#### [WHAT TO PRODUCE]
Take the material and output all of it exactly.

(Stored dataset items)
-*-*-
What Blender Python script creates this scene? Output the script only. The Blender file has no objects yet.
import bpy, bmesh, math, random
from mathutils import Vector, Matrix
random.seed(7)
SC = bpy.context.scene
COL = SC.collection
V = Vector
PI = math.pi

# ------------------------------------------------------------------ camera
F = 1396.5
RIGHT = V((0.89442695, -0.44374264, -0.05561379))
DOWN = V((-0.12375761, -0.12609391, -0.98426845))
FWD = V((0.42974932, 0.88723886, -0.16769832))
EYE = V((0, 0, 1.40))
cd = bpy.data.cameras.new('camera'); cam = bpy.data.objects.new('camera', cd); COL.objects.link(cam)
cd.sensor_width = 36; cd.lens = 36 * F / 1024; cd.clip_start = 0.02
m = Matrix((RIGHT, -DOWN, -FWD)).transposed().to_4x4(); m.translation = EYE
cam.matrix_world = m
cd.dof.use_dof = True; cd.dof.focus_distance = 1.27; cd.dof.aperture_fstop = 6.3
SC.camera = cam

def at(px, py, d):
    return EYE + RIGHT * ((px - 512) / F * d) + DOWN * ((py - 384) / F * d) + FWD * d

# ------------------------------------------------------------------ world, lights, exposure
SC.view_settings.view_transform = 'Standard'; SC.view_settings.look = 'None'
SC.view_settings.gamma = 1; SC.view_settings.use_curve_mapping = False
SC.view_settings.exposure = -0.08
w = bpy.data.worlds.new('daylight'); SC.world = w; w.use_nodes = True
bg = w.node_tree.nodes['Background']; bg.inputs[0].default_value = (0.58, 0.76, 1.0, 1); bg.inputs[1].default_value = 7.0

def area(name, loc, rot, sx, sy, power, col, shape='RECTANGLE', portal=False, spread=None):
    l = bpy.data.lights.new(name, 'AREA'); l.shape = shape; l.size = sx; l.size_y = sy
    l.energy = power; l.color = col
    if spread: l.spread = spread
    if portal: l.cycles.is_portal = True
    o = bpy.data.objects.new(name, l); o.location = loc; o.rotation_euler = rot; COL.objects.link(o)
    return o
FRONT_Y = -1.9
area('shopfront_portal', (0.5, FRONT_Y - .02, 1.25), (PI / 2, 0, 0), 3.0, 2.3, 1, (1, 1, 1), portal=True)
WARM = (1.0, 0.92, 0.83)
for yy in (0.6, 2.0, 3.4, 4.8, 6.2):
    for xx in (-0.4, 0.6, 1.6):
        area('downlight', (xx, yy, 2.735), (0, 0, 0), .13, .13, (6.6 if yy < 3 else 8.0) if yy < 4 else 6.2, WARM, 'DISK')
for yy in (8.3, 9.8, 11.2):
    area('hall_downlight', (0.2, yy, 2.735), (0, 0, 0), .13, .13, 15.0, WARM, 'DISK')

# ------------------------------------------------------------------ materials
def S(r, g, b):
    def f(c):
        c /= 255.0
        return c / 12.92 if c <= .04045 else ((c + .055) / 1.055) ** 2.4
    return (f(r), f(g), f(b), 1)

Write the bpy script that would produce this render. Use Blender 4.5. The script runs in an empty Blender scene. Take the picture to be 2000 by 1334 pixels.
-*-*-
#### [RESPONSE TO THIS EXERCISE]
What Blender Python script creates this scene? Output the script only. The Blender file has no objects yet.
import bpy, bmesh, math, random
from mathutils import Vector, Matrix
random.seed(7)
SC = bpy.context.scene
COL = SC.collection
V = Vector
PI = math.pi

# ------------------------------------------------------------------ camera
F = 1396.5
RIGHT = V((0.89442695, -0.44374264, -0.05561379))
DOWN = V((-0.12375761, -0.12609391, -0.98426845))
FWD = V((0.42974932, 0.88723886, -0.16769832))
EYE = V((0, 0, 1.40))
cd = bpy.data.cameras.new('camera'); cam = bpy.data.objects.new('camera', cd); COL.objects.link(cam)
cd.sensor_width = 36; cd.lens = 36 * F / 1024; cd.clip_start = 0.02
m = Matrix((RIGHT, -DOWN, -FWD)).transposed().to_4x4(); m.translation = EYE
cam.matrix_world = m
cd.dof.use_dof = True; cd.dof.focus_distance = 1.27; cd.dof.aperture_fstop = 6.3
SC.camera = cam

def at(px, py, d):
    return EYE + RIGHT * ((px - 512) / F * d) + DOWN * ((py - 384) / F * d) + FWD * d

# ------------------------------------------------------------------ world, lights, exposure
SC.view_settings.view_transform = 'Standard'; SC.view_settings.look = 'None'
SC.view_settings.gamma = 1; SC.view_settings.use_curve_mapping = False
SC.view_settings.exposure = -0.08
w = bpy.data.worlds.new('daylight'); SC.world = w; w.use_nodes = True
bg = w.node_tree.nodes['Background']; bg.inputs[0].default_value = (0.58, 0.76, 1.0, 1); bg.inputs[1].default_value = 7.0

def area(name, loc, rot, sx, sy, power, col, shape='RECTANGLE', portal=False, spread=None):
    l = bpy.data.lights.new(name, 'AREA'); l.shape = shape; l.size = sx; l.size_y = sy
    l.energy = power; l.color = col
    if spread: l.spread = spread
    if portal: l.cycles.is_portal = True
    o = bpy.data.objects.new(name, l); o.location = loc; o.rotation_euler = rot; COL.objects.link(o)
    return o
FRONT_Y = -1.9
area('shopfront_portal', (0.5, FRONT_Y - .02, 1.25), (PI / 2, 0, 0), 3.0, 2.3, 1, (1, 1, 1), portal=True)
WARM = (1.0, 0.92, 0.83)
for yy in (0.6, 2.0, 3.4, 4.8, 6.2):
    for xx in (-0.4, 0.6, 1.6):
        area('downlight', (xx, yy, 2.735), (0, 0, 0), .13, .13, (6.6 if yy < 3 else 8.0) if yy < 4 else 6.2, WARM, 'DISK')
for yy in (8.3, 9.8, 11.2):
    area('hall_downlight', (0.2, yy, 2.735), (0, 0, 0), .13, .13, 15.0, WARM, 'DISK')

# ------------------------------------------------------------------ materials
def S(r, g, b):
    def f(c):
        c /= 255.0
        return c / 12.92 if c <= .04045 else ((c + .055) / 1.055) ** 2.4
    return (f(r), f(g), f(b), 1)

Write the bpy script that would produce this render. Use Blender 4.5. The script runs in an empty Blender scene. Take the picture to be 2000 by 1334 pixels.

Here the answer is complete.